Screenplay and Narrative Theory by George Varotsis

Screenplay and Narrative Theory by George Varotsis

Author:George Varotsis [Varotsis, George]
Language: eng
Format: epub
Publisher: Lexington Books, a division of Rowman & Littlefield Publishers, Inc.
Published: 0101-01-01T00:00:00+00:00


Figure 4.2 Forking path possibilities along the state space in a story-world.

The thick lines and circles in Figure 4.2 represent the story possibilities at each structural node where an option is presented to, and a choice is subsequently made by, the character. The successive accumulation of these story-choices, which I referred to as the historical path nodes, creates the historical path. The dashed lines and circles represent options that were not preferred but could have been if the plot, or the solution to a logical problem, were different. The dashed circles also denote story-options that were not possible or permissible based on the story-world configuration. The actualized thick lines and circles denote the state space. The historical path adheres to principles of causality and the narrative continuum is maintained deterministically because of this. Between each structural node exist beats of action that carry the narrative proceedings from one stage to the next. In other words, action beats are the fundamental minimal associations that carry narrative information. Even though the progression from a structural node to the next one is linear and deterministic, the effects of story-decisions are nonlinear. Decisions that do not abide to the story-world laws and principles of the narrative microcosm can have adverse effects on how the story climaxes and resolves macroscopically.

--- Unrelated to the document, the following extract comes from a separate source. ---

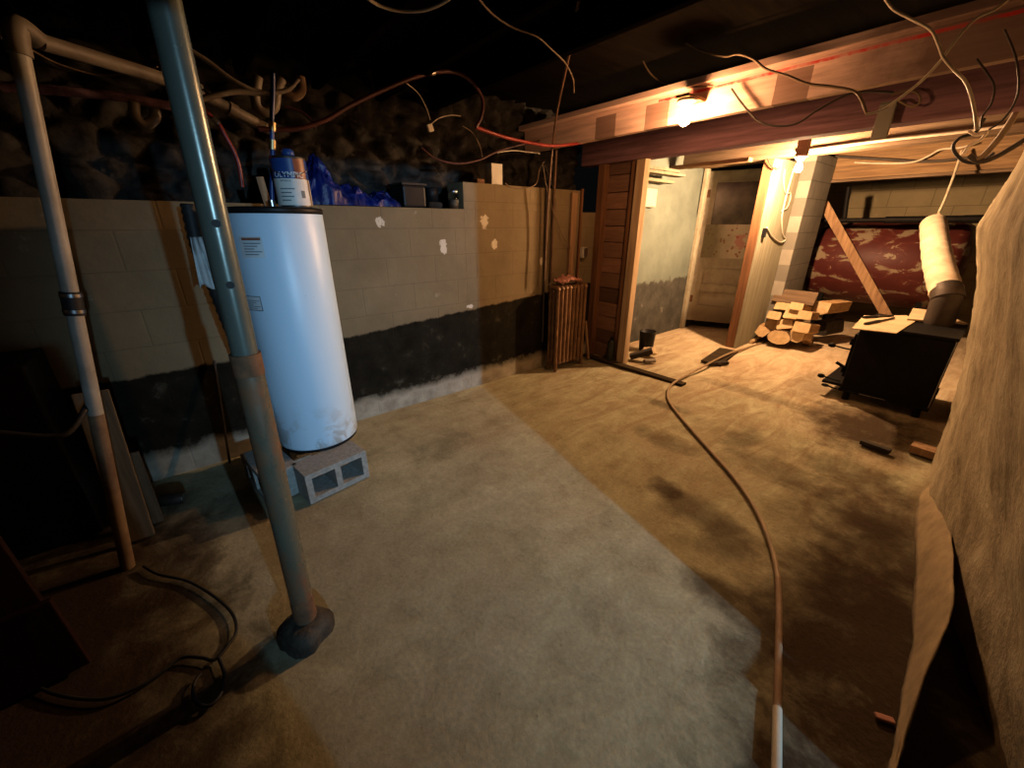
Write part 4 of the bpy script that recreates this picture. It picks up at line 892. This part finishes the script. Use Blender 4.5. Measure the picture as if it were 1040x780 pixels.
cable('straight pale cable strung along brown beam above far bulb', YY(5.28, [(808, 155), (850, 149), (895, 143), (940, 138), (985, 133), (1020, 128)]), .012, 'white_cable')
cable('dark cable along tan header beam face', YY(6.96, [(812, 158), (850, 159), (900, 162), (945, 164), (985, 160)]), .016, 'dark_cable')
cable('pale cable sagging across the tan header beam', YY(6.94, [(868, 165), (895, 166), (925, 165), (942, 159), (955, 152), (975, 150), (990, 146)]), .010, 'white_cable')
cable('thick grey cable slanting down above the parged wall', YY(3.9, [(1044, 92), (1030, 118), (1015, 140), (1000, 157), (992, 162)]), .016, 'tan_cable')
cable('black cable hugging top of the parged wall', YY(3.9, [(1044, 140), (1028, 150), (1010, 160), (995, 164), (984, 158)]), .014, 'dark_cable')
cable('black loop of cable in the wire tangle over stovepipe', YY(4.3, [(1000, 120), (990, 135), (975, 140), (968, 150), (978, 163), (995, 165), (1010, 155)]), .010, 'black_rubber')
cable('short pale stripped wire ends in the tangle over stovepipe', YY(4.25, [(984, 133), (992, 137), (1002, 134), (996, 142), (985, 148), (978, 157)]), .009, 'white_cable')
cable('dark wire hanging vertically beside frayed pale cable', YY(2.9, [(992, 60), (1003, 75), (1010, 88), (1007, 105), (998, 118), (996, 130)]), .004, 'dark_cable')
cable('thin dark arc of wire near the parged wall top', YY(2.9, [(1020, 30), (1032, 60), (1034, 95), (1020, 120), (1004, 132)]), .004, 'dark_cable')
cable('pale cable stapled down the timber panel to switch box', [pX(u, v, -1.94) for u, v in ((806, 172), (801, 190), (797, 205), (794, 222), (795, 238), (798, 243), (792, 246), (784, 240), (779, 231))], .009, 'outlet_white')
cable('second pale cable looping over the timber panel top', [pX(u, v, -1.94) for u, v in ((797, 172), (796, 186), (798, 196), (803, 197), (800, 210), (794, 214))], .008, 'white_cable')
cable('dark wire hooked at brown stud top', YY(5.33, [(778, 155), (780, 162), (783, 168), (788, 172), (792, 170)]), .008, 'dark_cable')
pipe('water_tube', 'long dark red tube looping under ceiling above blue tarp', 'water tube', XX(-2.7, [(262, 131), (300, 131), (330, 122), (356, 107), (390, 91), (420, 79), (445, 73), (465, 74), (480, 84), (490, 101), (489, 118), (483, 129)]), .013, 'dull_red_tube', 10,
     parts=(('clip', .52, .54, .017, 'steel'),))
pipe('water_tube', 'bright red tube sagging from dark loop toward lamp-lit joist', 'water tube', XX(-2.72, [(483, 129), (496, 134), (515, 140), (538, 145), (560, 148), (585, 146), (603, 142)]), .012, 'red_tube', 10)
pipe('water_tube', 'thin red tube sagging above the glass jar', 'water tube', XX(-2.9, [(428, 150), (440, 160), (455, 165), (470, 166), (488, 162), (505, 154), (525, 148), (548, 143)]), .008, 'dull_red_tube', 10)
pipe('water_tube', 'short thin red tube curving beside the cream trap', 'water tube', XX(-2.75, [(290, 108), (300, 111), (310, 116), (318, 124), (320, 131)]), .006, 'dull_red_tube', 8)
cable('thin wire with pale tag hanging above the black bin', XX(-2.75, [(412, 84), (425, 95), (433, 110), (437, 122)]), .003, 'white_cable')
tag(MB().box((-.008, -.018, -.022), (.008, .018, .022), Matrix.Translation(pX(437, 130, -2.75)) @ Matrix.Rotation(R_(18), 4, 'X')).build('wire_connector', 'white_cable'), 'small pale connector hanging on thin wire above bin', 'connector')
cable('thin pale wire curving from the hanging connector', XX(-2.75, [(438, 126), (446, 120), (458, 117), (468, 118)]), .003, 'white_cable')
cable('thin grey wire hanging near the dark red loop', XX(-2.85, [(470, 128), (480, 135), (487, 147), (490, 160)]), .003, 'tan_cable')
cable('white wire running from connector block to raised wall', XX(-2.95, [(505, 155), (520, 153), (534, 154), (548, 156)]), .004, 'white_cable')
cable('faint wire slung across dark ceiling beside the steel pole', Z(2.25, [(0, 38), (30, 50), (60, 65), (100, 76), (130, 74), (160, 68)]), .004, 'tan_cable')
# strap of perforated metal on the girder
p = pY(897, 122, 3.66)
tag(MB().box((p.x-.04, 3.66, p.z-.10), (p.x+.04, 3.695, p.z+.10), c=.004).build('metal_bracket', 'grey_block'), 'grey rectangular bracket fixed on the dark girder face', 'bracket')

# ------------------------------------------------------------------ world and colour
w = bpy.data.worlds.new('world'); S.world = w; w.use_nodes = True
w.node_tree.nodes['Background'].inputs[0].default_value = (.9, .95, 1, 1); w.node_tree.nodes['Background'].inputs[1].default_value = .002
S.view_settings.view_transform = 'Standard'; S.view_settings.look = 'None'; S.view_settings.exposure = 0; S.view_settings.gamma = 1; S.view_settings.use_curve_mapping = False
S.cycles.use_denoising = True; S.cycles.max_bounces = 6; S.cycles.sample_clamp_indirect = 3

While characters could be led to the same structural node in a variety of ways, the accumulation of the structural nodes constitutes the totality of the state space. At each bifurcation point the audience creates a mental benchmark based either on narrative information that was received from a previous structural node or on narrative information that is already known and available. Taking wrong turns can create a precedent that will bring the hero to a deterministic dead end which could only be fixed with a thorough revision of the story-laws and the story-world configuration. In order to solve problems pertaining to narrative logic, new assumptions and propositions must be implemented that will allow new possibilities to arise. However, altering the initial story-world configuration inconsistencies and gaps can emerge along the state space that will cause the narrative system to forcibly exit its state of balance. In such a scenario, the story-world configuration will require further revisions and narratological troubleshooting in order to return to a state of equilibrium. This can be a vicious circle of story development that could result in stagnation or a collapse of the narrative’s coherence and consistency.

The process of semantic transformation of the causal narrative continuum in the deep structure verifies the presence of existents, characters who bear an action or make a decision, and events, orchestrated or random, that create a need for action based on causality and psychological motive. Narrative causality and the effects it create derive from the plans and goals of the characters (Branigan 1992, 29). The multilayered structural interconnectivity of desires, needs, goals, motives and actions reveals the complex nature of narrative systems. Narrative causality emerges from the motivated actions of the fictional agents in their quest to achieve a goal or satisfy their dramatic need (Spirkin 1983).